GOAL: Retype the material word for word.

RECORD SET:
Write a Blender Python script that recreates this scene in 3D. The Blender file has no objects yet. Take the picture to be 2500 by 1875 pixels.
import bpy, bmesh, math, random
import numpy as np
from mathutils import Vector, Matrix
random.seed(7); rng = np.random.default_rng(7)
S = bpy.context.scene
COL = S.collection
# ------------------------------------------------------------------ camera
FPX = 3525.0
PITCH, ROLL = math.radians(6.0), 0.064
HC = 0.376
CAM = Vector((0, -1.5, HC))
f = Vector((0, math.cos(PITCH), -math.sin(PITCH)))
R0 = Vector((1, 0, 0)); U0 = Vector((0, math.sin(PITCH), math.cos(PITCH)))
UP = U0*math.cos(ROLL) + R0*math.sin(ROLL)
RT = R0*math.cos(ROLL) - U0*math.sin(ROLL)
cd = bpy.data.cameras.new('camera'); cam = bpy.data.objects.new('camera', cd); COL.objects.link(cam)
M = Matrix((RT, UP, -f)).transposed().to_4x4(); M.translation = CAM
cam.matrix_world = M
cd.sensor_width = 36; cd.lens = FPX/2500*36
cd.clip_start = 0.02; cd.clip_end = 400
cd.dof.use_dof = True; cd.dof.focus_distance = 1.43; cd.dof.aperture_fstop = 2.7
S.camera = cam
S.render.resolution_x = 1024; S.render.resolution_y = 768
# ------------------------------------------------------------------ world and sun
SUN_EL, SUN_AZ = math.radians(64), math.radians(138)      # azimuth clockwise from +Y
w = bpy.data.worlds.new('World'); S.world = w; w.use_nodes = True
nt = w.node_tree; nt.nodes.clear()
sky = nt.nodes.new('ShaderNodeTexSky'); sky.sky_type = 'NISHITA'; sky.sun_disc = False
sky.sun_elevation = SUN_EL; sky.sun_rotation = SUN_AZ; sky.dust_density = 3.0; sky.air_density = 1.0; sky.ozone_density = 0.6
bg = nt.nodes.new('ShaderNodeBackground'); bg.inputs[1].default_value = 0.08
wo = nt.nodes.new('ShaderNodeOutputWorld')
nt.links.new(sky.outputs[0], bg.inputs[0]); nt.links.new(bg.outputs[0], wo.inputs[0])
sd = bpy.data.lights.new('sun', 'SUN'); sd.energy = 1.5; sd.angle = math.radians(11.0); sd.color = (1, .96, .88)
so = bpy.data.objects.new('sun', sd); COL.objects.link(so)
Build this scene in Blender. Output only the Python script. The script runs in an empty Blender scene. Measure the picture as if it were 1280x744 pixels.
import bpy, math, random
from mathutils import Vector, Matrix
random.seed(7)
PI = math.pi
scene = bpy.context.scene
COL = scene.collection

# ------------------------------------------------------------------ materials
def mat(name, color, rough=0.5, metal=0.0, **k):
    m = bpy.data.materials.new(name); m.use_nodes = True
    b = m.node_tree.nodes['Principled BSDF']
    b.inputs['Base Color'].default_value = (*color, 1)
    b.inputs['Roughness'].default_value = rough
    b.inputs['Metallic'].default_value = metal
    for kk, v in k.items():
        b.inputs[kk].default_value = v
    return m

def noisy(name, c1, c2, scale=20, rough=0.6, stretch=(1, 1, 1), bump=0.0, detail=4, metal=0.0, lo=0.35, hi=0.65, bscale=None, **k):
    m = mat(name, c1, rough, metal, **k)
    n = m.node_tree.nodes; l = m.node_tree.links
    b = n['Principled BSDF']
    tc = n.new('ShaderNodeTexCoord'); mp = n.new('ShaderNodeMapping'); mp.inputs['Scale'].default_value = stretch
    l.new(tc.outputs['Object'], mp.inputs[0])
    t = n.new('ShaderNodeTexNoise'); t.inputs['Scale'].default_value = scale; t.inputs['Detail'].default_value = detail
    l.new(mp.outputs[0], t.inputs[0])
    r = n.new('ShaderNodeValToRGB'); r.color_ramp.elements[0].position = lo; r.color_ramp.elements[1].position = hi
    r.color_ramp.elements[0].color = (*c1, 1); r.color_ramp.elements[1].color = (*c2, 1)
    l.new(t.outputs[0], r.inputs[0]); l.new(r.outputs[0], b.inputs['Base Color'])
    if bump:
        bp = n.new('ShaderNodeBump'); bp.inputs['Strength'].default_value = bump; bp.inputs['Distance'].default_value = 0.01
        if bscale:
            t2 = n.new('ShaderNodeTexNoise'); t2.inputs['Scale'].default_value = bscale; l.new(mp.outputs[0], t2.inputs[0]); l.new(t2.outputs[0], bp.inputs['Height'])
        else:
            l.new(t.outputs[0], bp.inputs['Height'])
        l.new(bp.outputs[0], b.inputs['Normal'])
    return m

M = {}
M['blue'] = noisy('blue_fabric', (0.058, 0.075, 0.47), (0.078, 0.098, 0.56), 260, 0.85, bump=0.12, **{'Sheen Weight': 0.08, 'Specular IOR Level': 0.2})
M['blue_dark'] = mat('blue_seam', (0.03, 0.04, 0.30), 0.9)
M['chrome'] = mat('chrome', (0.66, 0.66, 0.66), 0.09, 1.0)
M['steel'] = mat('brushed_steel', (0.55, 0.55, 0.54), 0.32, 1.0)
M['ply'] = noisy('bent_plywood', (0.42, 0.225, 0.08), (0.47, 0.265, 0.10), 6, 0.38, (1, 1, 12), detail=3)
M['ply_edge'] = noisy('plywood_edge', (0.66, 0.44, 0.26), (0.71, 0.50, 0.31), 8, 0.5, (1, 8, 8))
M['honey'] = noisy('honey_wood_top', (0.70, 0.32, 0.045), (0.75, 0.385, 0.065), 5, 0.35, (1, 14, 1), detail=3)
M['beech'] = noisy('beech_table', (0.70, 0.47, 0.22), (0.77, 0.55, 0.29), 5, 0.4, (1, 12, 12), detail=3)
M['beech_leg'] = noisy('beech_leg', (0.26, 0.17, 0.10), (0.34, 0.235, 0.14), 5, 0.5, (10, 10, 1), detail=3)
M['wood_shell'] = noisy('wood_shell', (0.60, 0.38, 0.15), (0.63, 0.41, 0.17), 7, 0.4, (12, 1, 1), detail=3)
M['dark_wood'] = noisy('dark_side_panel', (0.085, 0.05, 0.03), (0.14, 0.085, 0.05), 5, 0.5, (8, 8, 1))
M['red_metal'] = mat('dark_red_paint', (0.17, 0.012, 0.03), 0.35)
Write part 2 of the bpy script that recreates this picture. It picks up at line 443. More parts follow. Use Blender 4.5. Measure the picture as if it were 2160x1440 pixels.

EXERCISE OUTPUT:
Write a Blender Python script that recreates this scene in 3D. The Blender file has no objects yet. Take the picture to be 2500 by 1875 pixels.
import bpy, bmesh, math, random
import numpy as np
from mathutils import Vector, Matrix
random.seed(7); rng = np.random.default_rng(7)
S = bpy.context.scene
COL = S.collection
# ------------------------------------------------------------------ camera
FPX = 3525.0
PITCH, ROLL = math.radians(6.0), 0.064
HC = 0.376
CAM = Vector((0, -1.5, HC))
f = Vector((0, math.cos(PITCH), -math.sin(PITCH)))
R0 = Vector((1, 0, 0)); U0 = Vector((0, math.sin(PITCH), math.cos(PITCH)))
UP = U0*math.cos(ROLL) + R0*math.sin(ROLL)
RT = R0*math.cos(ROLL) - U0*math.sin(ROLL)
cd = bpy.data.cameras.new('camera'); cam = bpy.data.objects.new('camera', cd); COL.objects.link(cam)
M = Matrix((RT, UP, -f)).transposed().to_4x4(); M.translation = CAM
cam.matrix_world = M
cd.sensor_width = 36; cd.lens = FPX/2500*36
cd.clip_start = 0.02; cd.clip_end = 400
cd.dof.use_dof = True; cd.dof.focus_distance = 1.43; cd.dof.aperture_fstop = 2.7
S.camera = cam
S.render.resolution_x = 1024; S.render.resolution_y = 768
# ------------------------------------------------------------------ world and sun
SUN_EL, SUN_AZ = math.radians(64), math.radians(138)      # azimuth clockwise from +Y
w = bpy.data.worlds.new('World'); S.world = w; w.use_nodes = True
nt = w.node_tree; nt.nodes.clear()
sky = nt.nodes.new('ShaderNodeTexSky'); sky.sky_type = 'NISHITA'; sky.sun_disc = False
sky.sun_elevation = SUN_EL; sky.sun_rotation = SUN_AZ; sky.dust_density = 3.0; sky.air_density = 1.0; sky.ozone_density = 0.6
bg = nt.nodes.new('ShaderNodeBackground'); bg.inputs[1].default_value = 0.08
wo = nt.nodes.new('ShaderNodeOutputWorld')
nt.links.new(sky.outputs[0], bg.inputs[0]); nt.links.new(bg.outputs[0], wo.inputs[0])
sd = bpy.data.lights.new('sun', 'SUN'); sd.energy = 1.5; sd.angle = math.radians(11.0); sd.color = (1, .96, .88)
so = bpy.data.objects.new('sun', sd); COL.objects.link(so)
Build this scene in Blender. Output only the Python script. The script runs in an empty Blender scene. Measure the picture as if it were 1280x744 pixels.
import bpy, math, random
from mathutils import Vector, Matrix
random.seed(7)
PI = math.pi
scene = bpy.context.scene
COL = scene.collection

# ------------------------------------------------------------------ materials
def mat(name, color, rough=0.5, metal=0.0, **k):
    m = bpy.data.materials.new(name); m.use_nodes = True
    b = m.node_tree.nodes['Principled BSDF']
    b.inputs['Base Color'].default_value = (*color, 1)
    b.inputs['Roughness'].default_value = rough
    b.inputs['Metallic'].default_value = metal
    for kk, v in k.items():
        b.inputs[kk].default_value = v
    return m

def noisy(name, c1, c2, scale=20, rough=0.6, stretch=(1, 1, 1), bump=0.0, detail=4, metal=0.0, lo=0.35, hi=0.65, bscale=None, **k):
    m = mat(name, c1, rough, metal, **k)
    n = m.node_tree.nodes; l = m.node_tree.links
    b = n['Principled BSDF']
    tc = n.new('ShaderNodeTexCoord'); mp = n.new('ShaderNodeMapping'); mp.inputs['Scale'].default_value = stretch
    l.new(tc.outputs['Object'], mp.inputs[0])
    t = n.new('ShaderNodeTexNoise'); t.inputs['Scale'].default_value = scale; t.inputs['Detail'].default_value = detail
    l.new(mp.outputs[0], t.inputs[0])
    r = n.new('ShaderNodeValToRGB'); r.color_ramp.elements[0].position = lo; r.color_ramp.elements[1].position = hi
    r.color_ramp.elements[0].color = (*c1, 1); r.color_ramp.elements[1].color = (*c2, 1)
    l.new(t.outputs[0], r.inputs[0]); l.new(r.outputs[0], b.inputs['Base Color'])
    if bump:
        bp = n.new('ShaderNodeBump'); bp.inputs['Strength'].default_value = bump; bp.inputs['Distance'].default_value = 0.01
        if bscale:
            t2 = n.new('ShaderNodeTexNoise'); t2.inputs['Scale'].default_value = bscale; l.new(mp.outputs[0], t2.inputs[0]); l.new(t2.outputs[0], bp.inputs['Height'])
        else:
            l.new(t.outputs[0], bp.inputs['Height'])
        l.new(bp.outputs[0], b.inputs['Normal'])
    return m

M = {}
M['blue'] = noisy('blue_fabric', (0.058, 0.075, 0.47), (0.078, 0.098, 0.56), 260, 0.85, bump=0.12, **{'Sheen Weight': 0.08, 'Specular IOR Level': 0.2})
M['blue_dark'] = mat('blue_seam', (0.03, 0.04, 0.30), 0.9)
M['chrome'] = mat('chrome', (0.66, 0.66, 0.66), 0.09, 1.0)
M['steel'] = mat('brushed_steel', (0.55, 0.55, 0.54), 0.32, 1.0)
M['ply'] = noisy('bent_plywood', (0.42, 0.225, 0.08), (0.47, 0.265, 0.10), 6, 0.38, (1, 1, 12), detail=3)
M['ply_edge'] = noisy('plywood_edge', (0.66, 0.44, 0.26), (0.71, 0.50, 0.31), 8, 0.5, (1, 8, 8))
M['honey'] = noisy('honey_wood_top', (0.70, 0.32, 0.045), (0.75, 0.385, 0.065), 5, 0.35, (1, 14, 1), detail=3)
M['beech'] = noisy('beech_table', (0.70, 0.47, 0.22), (0.77, 0.55, 0.29), 5, 0.4, (1, 12, 12), detail=3)
M['beech_leg'] = noisy('beech_leg', (0.26, 0.17, 0.10), (0.34, 0.235, 0.14), 5, 0.5, (10, 10, 1), detail=3)
M['wood_shell'] = noisy('wood_shell', (0.60, 0.38, 0.15), (0.63, 0.41, 0.17), 7, 0.4, (12, 1, 1), detail=3)
M['dark_wood'] = noisy('dark_side_panel', (0.085, 0.05, 0.03), (0.14, 0.085, 0.05), 5, 0.5, (8, 8, 1))
M['red_metal'] = mat('dark_red_paint', (0.17, 0.012, 0.03), 0.35)
Write part 2 of the bpy script that recreates this picture. It picks up at line 443. More parts follow. Use Blender 4.5. Measure the picture as if it were 2160x1440 pixels.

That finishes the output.